Uitspraak
1.Procesverloop in cassatie
2.Beoordeling van het cassatiemiddel
3.Beslissing
6 december 2022.
Hoge Raad
In deze zaak gaat het om een beroep in cassatie tegen een arrest van het gerechtshof Arnhem-Leeuwarden, dat op 20 april 2021 is gewezen. De verdachte, geboren in 1996, heeft cassatie ingesteld tegen de uitspraak van het hof. De verdediging is in deze zaak vertegenwoordigd door de advocaten T.P.A.M. Wouters en R.I. Takens, beiden werkzaam in Amsterdam. Zij hebben een cassatiemiddel ingediend, dat aan het arrest is gehecht.

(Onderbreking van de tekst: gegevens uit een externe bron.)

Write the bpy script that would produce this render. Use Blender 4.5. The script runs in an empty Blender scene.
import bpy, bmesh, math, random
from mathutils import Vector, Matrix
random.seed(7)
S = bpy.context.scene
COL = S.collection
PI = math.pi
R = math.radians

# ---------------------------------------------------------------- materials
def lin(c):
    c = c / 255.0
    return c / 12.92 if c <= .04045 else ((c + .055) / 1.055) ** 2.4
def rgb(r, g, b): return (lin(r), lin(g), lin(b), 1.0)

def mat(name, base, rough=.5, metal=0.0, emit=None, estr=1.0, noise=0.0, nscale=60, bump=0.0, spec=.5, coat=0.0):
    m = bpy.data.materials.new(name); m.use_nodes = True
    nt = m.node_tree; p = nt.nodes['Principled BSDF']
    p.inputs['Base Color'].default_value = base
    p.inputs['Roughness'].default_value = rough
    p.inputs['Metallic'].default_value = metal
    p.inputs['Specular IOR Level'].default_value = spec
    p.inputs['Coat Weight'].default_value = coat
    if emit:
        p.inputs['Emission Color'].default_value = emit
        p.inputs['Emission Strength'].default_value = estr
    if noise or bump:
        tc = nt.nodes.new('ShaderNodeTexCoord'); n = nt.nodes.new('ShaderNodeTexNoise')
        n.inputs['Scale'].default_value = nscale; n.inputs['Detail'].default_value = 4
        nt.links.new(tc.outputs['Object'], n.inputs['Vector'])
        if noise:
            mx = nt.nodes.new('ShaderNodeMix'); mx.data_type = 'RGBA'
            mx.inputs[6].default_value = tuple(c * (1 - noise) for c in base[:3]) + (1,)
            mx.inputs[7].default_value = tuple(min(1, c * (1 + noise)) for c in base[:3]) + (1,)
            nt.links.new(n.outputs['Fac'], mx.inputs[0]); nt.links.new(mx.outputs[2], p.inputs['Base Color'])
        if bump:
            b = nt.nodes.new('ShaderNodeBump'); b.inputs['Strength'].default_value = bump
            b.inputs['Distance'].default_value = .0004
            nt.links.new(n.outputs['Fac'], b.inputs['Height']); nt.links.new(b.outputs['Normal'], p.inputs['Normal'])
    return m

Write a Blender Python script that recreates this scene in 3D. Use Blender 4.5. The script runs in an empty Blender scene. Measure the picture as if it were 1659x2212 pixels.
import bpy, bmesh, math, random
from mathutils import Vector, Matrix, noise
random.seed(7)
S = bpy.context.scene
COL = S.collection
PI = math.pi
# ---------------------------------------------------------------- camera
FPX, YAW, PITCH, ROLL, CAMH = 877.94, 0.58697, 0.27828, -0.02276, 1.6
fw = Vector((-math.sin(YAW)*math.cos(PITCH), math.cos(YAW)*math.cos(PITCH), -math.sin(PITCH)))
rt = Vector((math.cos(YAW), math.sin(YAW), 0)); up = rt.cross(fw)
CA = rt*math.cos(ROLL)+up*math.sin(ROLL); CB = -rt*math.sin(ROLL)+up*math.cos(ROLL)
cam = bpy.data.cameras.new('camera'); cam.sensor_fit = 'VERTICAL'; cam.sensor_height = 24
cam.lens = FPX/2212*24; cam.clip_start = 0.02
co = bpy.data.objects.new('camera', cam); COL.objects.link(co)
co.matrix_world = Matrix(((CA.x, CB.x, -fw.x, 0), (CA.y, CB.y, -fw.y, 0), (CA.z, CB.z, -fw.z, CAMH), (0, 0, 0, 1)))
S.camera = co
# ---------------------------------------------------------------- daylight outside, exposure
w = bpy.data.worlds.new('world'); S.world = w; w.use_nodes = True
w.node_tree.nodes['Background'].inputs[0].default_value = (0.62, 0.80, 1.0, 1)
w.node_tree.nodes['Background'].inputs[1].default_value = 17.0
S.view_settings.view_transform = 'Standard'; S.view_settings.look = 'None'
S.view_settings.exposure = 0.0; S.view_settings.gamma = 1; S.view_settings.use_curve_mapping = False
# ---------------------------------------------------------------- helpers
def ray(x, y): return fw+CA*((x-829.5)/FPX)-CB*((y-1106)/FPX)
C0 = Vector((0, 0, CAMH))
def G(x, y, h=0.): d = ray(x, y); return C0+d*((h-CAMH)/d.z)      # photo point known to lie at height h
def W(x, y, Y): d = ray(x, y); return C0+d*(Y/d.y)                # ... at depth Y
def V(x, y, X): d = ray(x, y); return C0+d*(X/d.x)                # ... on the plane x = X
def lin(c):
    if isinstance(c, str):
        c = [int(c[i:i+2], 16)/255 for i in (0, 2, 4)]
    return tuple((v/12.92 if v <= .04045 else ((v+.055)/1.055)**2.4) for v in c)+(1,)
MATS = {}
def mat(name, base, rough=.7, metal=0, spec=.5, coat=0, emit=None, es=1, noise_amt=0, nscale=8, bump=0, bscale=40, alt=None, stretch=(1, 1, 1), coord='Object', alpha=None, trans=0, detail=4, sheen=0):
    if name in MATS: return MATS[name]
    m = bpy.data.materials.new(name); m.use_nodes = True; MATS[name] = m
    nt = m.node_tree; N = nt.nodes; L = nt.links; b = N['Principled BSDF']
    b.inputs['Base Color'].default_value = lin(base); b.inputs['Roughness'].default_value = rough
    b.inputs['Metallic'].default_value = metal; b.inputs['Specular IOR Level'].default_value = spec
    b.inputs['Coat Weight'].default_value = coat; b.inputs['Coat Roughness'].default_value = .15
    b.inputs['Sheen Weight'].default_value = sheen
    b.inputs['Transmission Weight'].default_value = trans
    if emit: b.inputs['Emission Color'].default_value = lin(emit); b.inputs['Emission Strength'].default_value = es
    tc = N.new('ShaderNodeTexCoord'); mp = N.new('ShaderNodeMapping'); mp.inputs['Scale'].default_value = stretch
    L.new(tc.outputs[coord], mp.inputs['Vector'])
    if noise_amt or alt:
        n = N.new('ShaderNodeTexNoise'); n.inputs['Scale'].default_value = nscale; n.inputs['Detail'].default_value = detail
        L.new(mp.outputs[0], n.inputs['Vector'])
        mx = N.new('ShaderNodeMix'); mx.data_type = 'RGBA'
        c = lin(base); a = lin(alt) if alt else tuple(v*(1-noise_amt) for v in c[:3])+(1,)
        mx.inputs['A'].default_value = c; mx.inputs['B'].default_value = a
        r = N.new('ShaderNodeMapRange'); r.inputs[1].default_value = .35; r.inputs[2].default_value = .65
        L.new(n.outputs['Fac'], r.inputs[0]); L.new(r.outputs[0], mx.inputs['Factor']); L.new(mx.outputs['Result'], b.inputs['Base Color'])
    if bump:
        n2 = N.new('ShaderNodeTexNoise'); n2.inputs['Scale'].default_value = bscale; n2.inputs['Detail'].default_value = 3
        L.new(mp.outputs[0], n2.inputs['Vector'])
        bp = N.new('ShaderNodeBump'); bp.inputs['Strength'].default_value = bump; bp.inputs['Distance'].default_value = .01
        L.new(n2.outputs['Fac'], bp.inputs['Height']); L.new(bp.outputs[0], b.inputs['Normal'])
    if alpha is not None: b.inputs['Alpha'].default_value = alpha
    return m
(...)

De advocaat-generaal D.J.C. Aben heeft geconcludeerd tot verwerping van het beroep. De Hoge Raad heeft de klachten over de uitspraak van het hof beoordeeld en geconcludeerd dat deze klachten niet kunnen leiden tot vernietiging van de uitspraak. De Hoge Raad heeft in zijn beoordeling geen noodzaak gezien om te motiveren waarom het tot dit oordeel is gekomen, aangezien de vragen die aan de orde zijn niet van belang zijn voor de eenheid of de ontwikkeling van het recht, zoals bedoeld in artikel 81 lid 1 van de Wet op de rechterlijke organisatie.
Uiteindelijk heeft de Hoge Raad op 6 december 2022 het beroep verworpen. Dit arrest is gewezen door de vice-president J. de Hullu als voorzitter, samen met de raadsheren E.S.G.N.A.I. van de Griend en M.J. Borgers, en is uitgesproken ter openbare terechtzitting.